Start of Collected data

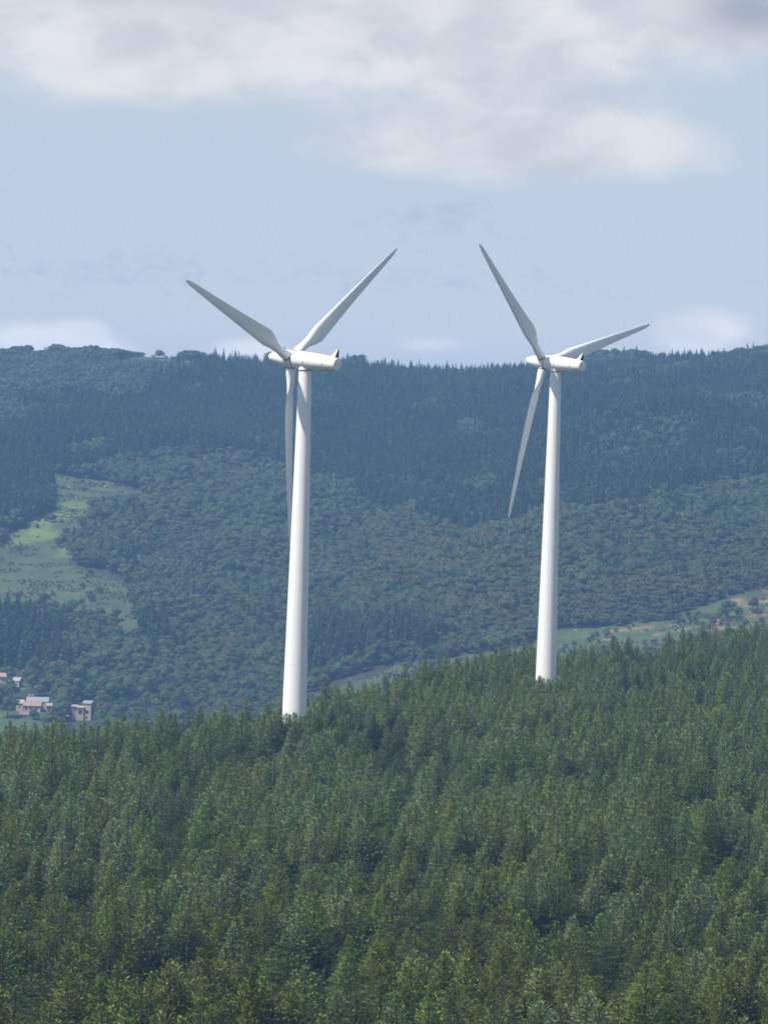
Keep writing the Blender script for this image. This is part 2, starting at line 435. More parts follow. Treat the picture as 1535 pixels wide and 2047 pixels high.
bump = t.n('ShaderNodeBump'); bump.inputs['Strength'].default_value = 0.9; bump.inputs['Distance'].default_value = 1.2
t.link(n2, bump.inputs['Height']); t.link(bump.outputs[0], p.inputs['Normal'])
me = mesh_from('terrain', np.stack([gX, gY, gZ], -1).reshape(-1, 3), quads, m_ground, attrs={'cover': ('POINT', 'FLOAT_COLOR', colr.reshape(-1, 4))}, smooth_shade=True)
link('terrain', me, kind='structure')

# ------------------------------------------------------------------ wind turbines
def blade_mesh():
    """along +Z, leading edge towards -X, upwind towards +Y; span 31 m"""
    st = [(0.9, .78, 1.0, 0), (2.4, .78, 1.0, 0), (3.4, .85, .92, 14), (4.6, 1.25, .60, 15), (5.9, 1.85, .37, 14), (7.2, 2.36, .27, 13), (8.0, 2.42, .245, 12),
          (10, 2.26, .22, 9.5), (13, 2.0, .20, 7), (16, 1.76, .185, 5), (19, 1.53, .175, 3.5), (22, 1.31, .165, 2.5), (25, 1.09, .155, 1.5), (28, .85, .15, .7),
          (29.6, .68, .15, .2), (30.4, .50, .15, 0), (30.85, .30, .16, 0), (31.0, .10, .2, 0)]
    n = 28; vs = []; fs = []
    for i, (r, ch, th, tw) in enumerate(st):
        ch = ch * 1.12 if r > 3 else ch
        circ = np.interp(r, [2.4, 5.9], [1, 0])
        ang = R(tw + 3.0); c, s = math.cos(ang), math.sin(ang)
        pre = -0.82 * (r / 31) ** 2
        if r > 2.4: width = ch
        else: width = 1.56
        width = 1.56 * circ + ch * (1 - circ) if r < 5.9 else ch
        for k in range(n):
            a = 2 * math.pi * k / n
            xc = 0.5 * (1 - math.cos(a))            # 0 leading edge .. 1 trailing edge
            yt = 5 * th * (.2969 * math.sqrt(max(xc, 0)) - .126 * xc - .3516 * xc ** 2 + .2843 * xc ** 3 - .1036 * xc ** 4)
            y_air = (yt if a < math.pi else -yt) * ch
            x_air = (xc - 0.30) * ch
            x_c = -math.cos(a) * .78; y_c = math.sin(a) * .78
            x = x_c * circ + x_air * (1 - circ); y = y_c * circ + y_air * (1 - circ)
            vs.append((x * c + y * s, -(-x * s + y * c) * -1 + pre, r))
    for i in range(len(st) - 1):
        for k in range(n):
            a, b = i * n + k, i * n + (k + 1) % n; fs.append((a, b, b + n, a + n))
    fs.append(tuple(range(n))[::-1]); fs.append(tuple(range((len(st) - 1) * n, len(st) * n)))
    mb = MB(); mb.add(vs, fs)
    me = mb.mesh('blade', M_blade, True, 50)
    return me


BLADE = blade_mesh()
GROUP_T = 'white wind turbines above the spruce plantation'


def turbine(px, py_hub, Y, yaw_deg, tilt_deg, phis, label):
    hubc = Vector(at(px, py_hub, Y))
    base = Vector((hubc.x, hubc.y, float(height(hubc.x, hubc.y)) - 0.3))
    H = hubc.z - base.z
    root = link('wind_turbine', None, label=label, category='wind turbine', group=GROUP_T); root.location = base
    # tower
    mb = MB(); top = H - 1.62
    r0, r1 = 2.12, 1.02
    prof = [(r0 + 0.02, -1.0)] + [(r0 + (r1 - r0) * k / 12, top * k / 12) for k in range(13)]
    mb.lathe(prof, 64); tw = link('tower', mb.mesh('tower', M_tower, True, 40), root)
    for fr in (0.26, 0.50, 0.76):
        mb = MB(); rr = r0 + (r1 - r0) * fr + 0.006; mb.lathe([(rr - .03, top * fr - .05), (rr + .0, top * fr - .04), (rr, top * fr + .04), (rr - .03, top * fr + .05)], 64)
        link('flange', mb.mesh('flange', M_seam, True), tw)
    # nacelle frame: local +X towards the rotor
    yaw = R(yaw_deg); tilt = R(tilt_deg)
    Mn = Matrix.Translation((0, 0, H)) @ Matrix.Rotation(yaw, 4, 'Z') @ Matrix.Rotation(-tilt, 4, 'Y')
    mb = MB(); mb.lathe([(1.02, top), (1.13, top + .04), (1.13, top + .12)], 48)
    link('yaw_ring', mb.mesh('yaw_ring', M_dark, True), root)
    mb = MB(); mb.lathe([(1.09, top + .12), (1.09, top + 1.0), (.9, top + 1.3)], 48)
    link('yaw_collar', mb.mesh('yaw_collar', M_white, True), root)
    mb = MB()
    pr = [(0.3, -6.72), (0.80, -6.70), (1.00, -6.62), (1.09, -6.45), (1.12, -6.2), (1.22, -4.6), (1.32, -3.0), (1.40, -1.2), (1.46, 0.6), (1.46, 1.5), (1.42, 1.9), (1.32, 2.12), (1.1, 2.2)]
    mb.lathe(pr, 64, axis='X')
    nac = link('nacelle', mb.mesh('nacelle', M_white, True, 40), root, Mn)
    for xk in (-0.6, -2.5, -4.4):
        rr = np.interp(xk, [-6.2, .6], [1.12, 1.46]); mb = MB()
        for sgn in (1,):
            a = R(200)
            c_ = Vector((xk, rr * math.cos(R(12)), -rr * math.sin(R(12)) + .0))
            mb.box((0, 0, 0), (.16, .06, .3), Matrix.Translation(c_) @ Matrix.Rotation(R(-12), 4, 'X'))
        link('vent', mb.mesh('vent', M_vent), nac)
    # rear fin: white raked front, dark open back, thin whips
    mb = MB()
    x0, z0 = -5.35, 1.10
    for sy in (-1,):
        vs = [(x0, -.55, z0 - .1), (x0, .55, z0 - .1), (x0 - .95, .55, z0 - .12), (x0 - .95, -.55, z0 - .12),
              (x0 - 1.05, -.16, z0 + 1.32), (x0 - 1.05, .16, z0 + 1.32), (x0 - 1.16, .16, z0 + 1.30), (x0 - 1.16, -.16, z0 + 1.30)]
        mb.add(vs, [(3, 2, 1, 0), (4, 5, 6, 7), (0, 1, 5, 4), (1, 2, 6, 5), (3, 0, 4, 7)])
        mb.cur = 1; mb.add(vs, [(2, 3, 7, 6)])
    link('rear_fin', mb.mesh('rear_fin', [M_white, M_vent]), nac)
    mb = MB()
    mb.tube([(x0 - 1.08, .1, z0 + 1.28), (x0 - 1.2, .1, z0 + 1.95)], [.025, .02], 6)
    mb.tube([(x0 - 1.08, -.12, z0 + 1.28), (x0 - 1.5, -.15, z0 + 1.7)], [.025, .02], 6)
    link('whip_aerial', mb.mesh('whip_aerial', M_seam), nac)
    # hub and spinner
    mb = MB(); mb.lathe([(1.30, 2.26), (1.40, 2.34), (1.40, 3.9), (1.30, 4.4), (1.16, 5.0), (0.92, 6.1), (.70, 6.9), (.58, 7.2), (.40, 7.4), (.15, 7.47)], 48, axis='X')
    hub = link('hub', mb.mesh('hub', M_white, True, 40), root, Mn)
    mb = MB(); mb.lathe([(1.25, 2.17), (1.25, 2.29)], 48, axis='X')
    link('hub_seam', mb.mesh('hub_seam', M_dark, True), nac)
    HC = 3.0
    for ph in phis:
        # rotor azimuth measured clockwise from up as seen from the nacelle's rear
        Mb = Mn @ Matrix.Translation((HC, 0, 0)) @ Matrix.Rotation(R(ph), 4, 'X') @ Matrix.Rotation(R(90), 4, 'Z') @ Matrix.Scale(1, 4)
        # local +Y of the blade = upwind = rotor frame +X
        Mb = Mn @ Matrix.Translation((HC, 0, 0)) @ Matrix.Rotation(R(ph), 4, 'X') @ Matrix(((0, 1, 0, 0), (-1, 0, 0, 0), (0, 0, 1, 0), (0, 0, 0, 1)))
        b = link('blade', BLADE, root, Mb)
        mb = MB(); mb.lathe([(.80, 1.30), (.845, 1.33), (.845, 1.44), (.80, 1.47)], 40)
        link('blade_seam', mb.mesh('blade_seam', M_dark, True), b)
    return base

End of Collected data

### What to work on
Pictures are excluded: retype only the lines from the beginning of the listing above through the line with "link('terrain', me, kind='structure')", both included.

### Solution to the problem
Keep writing the Blender script for this image. This is part 2, starting at line 435. More parts follow. Treat the picture as 1535 pixels wide and 2047 pixels high.
bump = t.n('ShaderNodeBump'); bump.inputs['Strength'].default_value = 0.9; bump.inputs['Distance'].default_value = 1.2
t.link(n2, bump.inputs['Height']); t.link(bump.outputs[0], p.inputs['Normal'])
me = mesh_from('terrain', np.stack([gX, gY, gZ], -1).reshape(-1, 3), quads, m_ground, attrs={'cover': ('POINT', 'FLOAT_COLOR', colr.reshape(-1, 4))}, smooth_shade=True)
link('terrain', me, kind='structure')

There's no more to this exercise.